### What needs to be done
Retype nothing but the lines from the start of the material up to and including the line with "col = scene.collection". Pictures don't belong in the copy.

%%

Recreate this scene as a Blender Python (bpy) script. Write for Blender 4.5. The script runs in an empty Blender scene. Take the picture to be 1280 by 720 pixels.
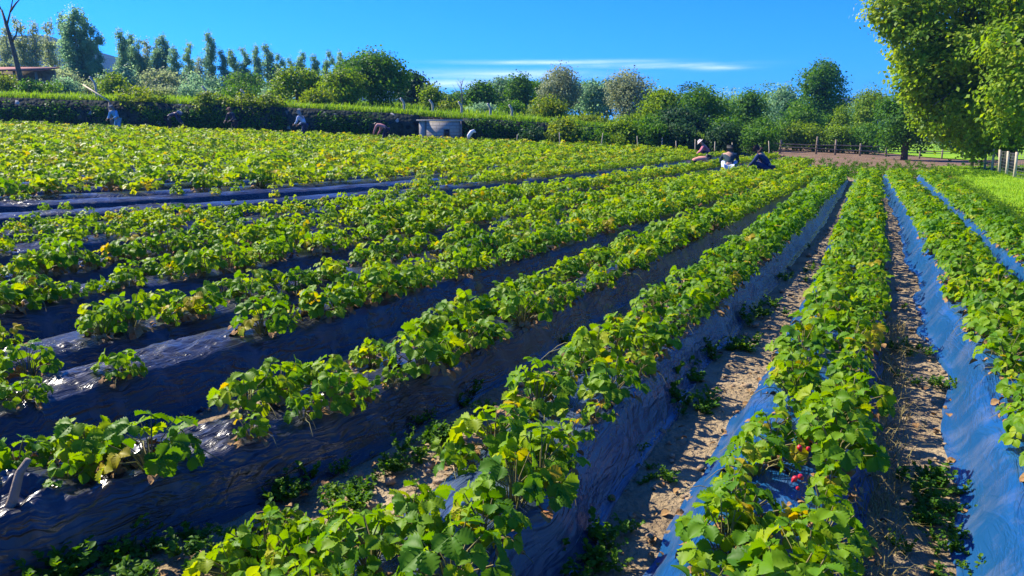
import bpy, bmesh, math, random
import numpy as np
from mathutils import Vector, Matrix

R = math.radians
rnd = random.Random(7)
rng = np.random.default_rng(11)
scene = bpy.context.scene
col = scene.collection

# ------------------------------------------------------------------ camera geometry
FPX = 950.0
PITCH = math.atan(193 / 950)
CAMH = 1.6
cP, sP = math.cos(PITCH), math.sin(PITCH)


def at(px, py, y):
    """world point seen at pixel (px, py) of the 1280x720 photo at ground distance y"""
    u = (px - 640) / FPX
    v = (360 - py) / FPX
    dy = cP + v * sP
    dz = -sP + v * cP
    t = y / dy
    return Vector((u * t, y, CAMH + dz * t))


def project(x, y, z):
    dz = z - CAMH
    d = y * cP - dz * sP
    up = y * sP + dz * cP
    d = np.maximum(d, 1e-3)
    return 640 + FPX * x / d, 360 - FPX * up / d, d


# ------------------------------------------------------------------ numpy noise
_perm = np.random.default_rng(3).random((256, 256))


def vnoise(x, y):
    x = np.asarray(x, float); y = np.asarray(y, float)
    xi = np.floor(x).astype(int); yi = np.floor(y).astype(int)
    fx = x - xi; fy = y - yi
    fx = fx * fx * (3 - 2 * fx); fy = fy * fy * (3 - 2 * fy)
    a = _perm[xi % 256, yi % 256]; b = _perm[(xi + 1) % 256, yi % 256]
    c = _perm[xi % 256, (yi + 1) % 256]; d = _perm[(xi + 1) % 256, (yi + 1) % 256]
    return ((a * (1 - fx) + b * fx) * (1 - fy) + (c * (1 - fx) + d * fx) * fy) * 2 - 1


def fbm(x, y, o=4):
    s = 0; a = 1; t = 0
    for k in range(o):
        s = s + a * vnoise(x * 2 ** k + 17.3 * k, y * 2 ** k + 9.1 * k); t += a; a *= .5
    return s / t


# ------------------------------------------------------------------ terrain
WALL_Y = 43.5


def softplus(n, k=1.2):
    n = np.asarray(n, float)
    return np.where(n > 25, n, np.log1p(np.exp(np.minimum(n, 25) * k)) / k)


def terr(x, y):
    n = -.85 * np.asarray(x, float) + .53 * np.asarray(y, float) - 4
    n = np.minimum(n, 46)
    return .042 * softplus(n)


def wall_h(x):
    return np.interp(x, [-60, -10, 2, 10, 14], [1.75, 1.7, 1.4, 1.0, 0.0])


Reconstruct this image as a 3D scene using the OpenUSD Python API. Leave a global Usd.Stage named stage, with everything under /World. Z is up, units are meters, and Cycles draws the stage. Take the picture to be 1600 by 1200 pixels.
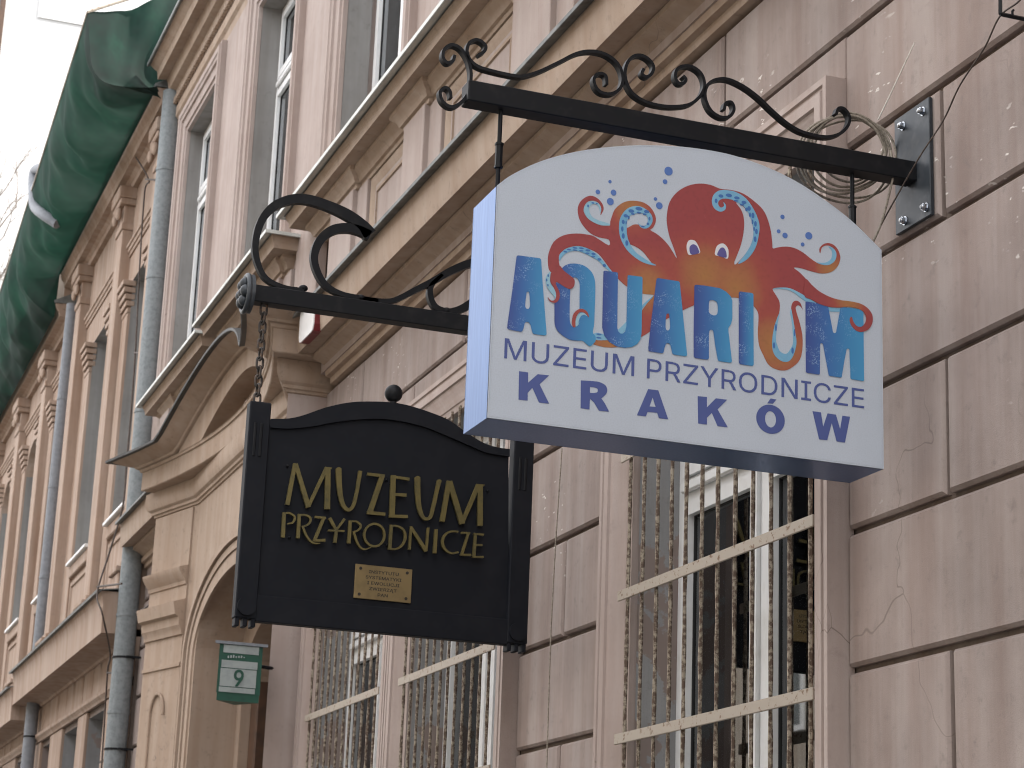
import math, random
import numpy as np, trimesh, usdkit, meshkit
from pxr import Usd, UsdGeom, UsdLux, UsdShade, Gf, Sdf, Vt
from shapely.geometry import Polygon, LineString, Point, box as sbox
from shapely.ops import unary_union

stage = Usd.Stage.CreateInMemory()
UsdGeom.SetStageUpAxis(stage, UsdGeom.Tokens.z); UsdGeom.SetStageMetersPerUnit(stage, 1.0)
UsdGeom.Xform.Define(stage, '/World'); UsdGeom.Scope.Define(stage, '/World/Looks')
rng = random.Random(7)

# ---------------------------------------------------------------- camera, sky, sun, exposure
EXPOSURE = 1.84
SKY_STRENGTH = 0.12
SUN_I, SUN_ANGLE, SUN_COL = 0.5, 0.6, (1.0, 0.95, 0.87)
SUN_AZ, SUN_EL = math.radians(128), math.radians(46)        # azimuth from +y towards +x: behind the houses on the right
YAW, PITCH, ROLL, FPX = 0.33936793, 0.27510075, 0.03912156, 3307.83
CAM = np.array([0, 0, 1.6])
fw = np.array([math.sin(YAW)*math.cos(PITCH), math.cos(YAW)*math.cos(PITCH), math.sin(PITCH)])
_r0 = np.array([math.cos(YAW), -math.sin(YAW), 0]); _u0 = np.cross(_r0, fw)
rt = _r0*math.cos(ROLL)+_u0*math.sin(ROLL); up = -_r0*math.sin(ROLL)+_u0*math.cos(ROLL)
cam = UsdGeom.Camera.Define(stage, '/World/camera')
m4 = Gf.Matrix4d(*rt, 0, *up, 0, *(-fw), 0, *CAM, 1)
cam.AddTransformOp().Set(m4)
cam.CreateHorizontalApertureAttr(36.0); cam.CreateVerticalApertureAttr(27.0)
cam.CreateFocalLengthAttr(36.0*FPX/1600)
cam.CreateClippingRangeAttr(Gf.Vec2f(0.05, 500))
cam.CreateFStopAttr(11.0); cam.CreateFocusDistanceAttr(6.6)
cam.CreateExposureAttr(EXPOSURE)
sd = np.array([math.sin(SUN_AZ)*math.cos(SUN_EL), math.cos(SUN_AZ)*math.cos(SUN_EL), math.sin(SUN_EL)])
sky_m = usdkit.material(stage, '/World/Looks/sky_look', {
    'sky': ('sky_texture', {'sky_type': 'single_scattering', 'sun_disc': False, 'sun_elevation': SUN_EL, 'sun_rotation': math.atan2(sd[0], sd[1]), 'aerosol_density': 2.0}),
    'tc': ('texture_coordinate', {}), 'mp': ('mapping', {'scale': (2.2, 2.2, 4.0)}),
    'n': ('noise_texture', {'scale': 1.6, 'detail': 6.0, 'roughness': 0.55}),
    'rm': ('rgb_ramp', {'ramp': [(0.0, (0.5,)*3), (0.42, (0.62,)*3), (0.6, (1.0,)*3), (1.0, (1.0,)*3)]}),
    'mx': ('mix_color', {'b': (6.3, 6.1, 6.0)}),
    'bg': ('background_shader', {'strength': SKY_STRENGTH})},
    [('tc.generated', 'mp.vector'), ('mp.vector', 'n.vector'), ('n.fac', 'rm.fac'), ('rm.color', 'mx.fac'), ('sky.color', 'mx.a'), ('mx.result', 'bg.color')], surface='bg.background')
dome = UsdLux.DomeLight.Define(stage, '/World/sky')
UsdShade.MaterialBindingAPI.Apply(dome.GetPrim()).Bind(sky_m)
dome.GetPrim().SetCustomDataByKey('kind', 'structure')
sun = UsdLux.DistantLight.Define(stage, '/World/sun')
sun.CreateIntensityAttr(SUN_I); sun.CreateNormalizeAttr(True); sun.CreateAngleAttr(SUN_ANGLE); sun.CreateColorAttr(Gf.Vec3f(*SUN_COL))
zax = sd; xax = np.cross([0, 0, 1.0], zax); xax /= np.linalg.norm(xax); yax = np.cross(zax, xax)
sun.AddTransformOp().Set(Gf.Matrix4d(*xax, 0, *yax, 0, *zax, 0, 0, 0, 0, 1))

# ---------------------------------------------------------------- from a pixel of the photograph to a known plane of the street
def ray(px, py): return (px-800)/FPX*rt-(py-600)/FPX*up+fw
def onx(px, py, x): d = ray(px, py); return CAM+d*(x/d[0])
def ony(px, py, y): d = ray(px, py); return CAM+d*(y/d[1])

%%

### Written solution
Recreate this scene as a Blender Python (bpy) script. Write for Blender 4.5. The script runs in an empty Blender scene. Take the picture to be 1280 by 720 pixels.
import bpy, bmesh, math, random
import numpy as np
from mathutils import Vector, Matrix

R = math.radians
rnd = random.Random(7)
rng = np.random.default_rng(11)
scene = bpy.context.scene
col = scene.collection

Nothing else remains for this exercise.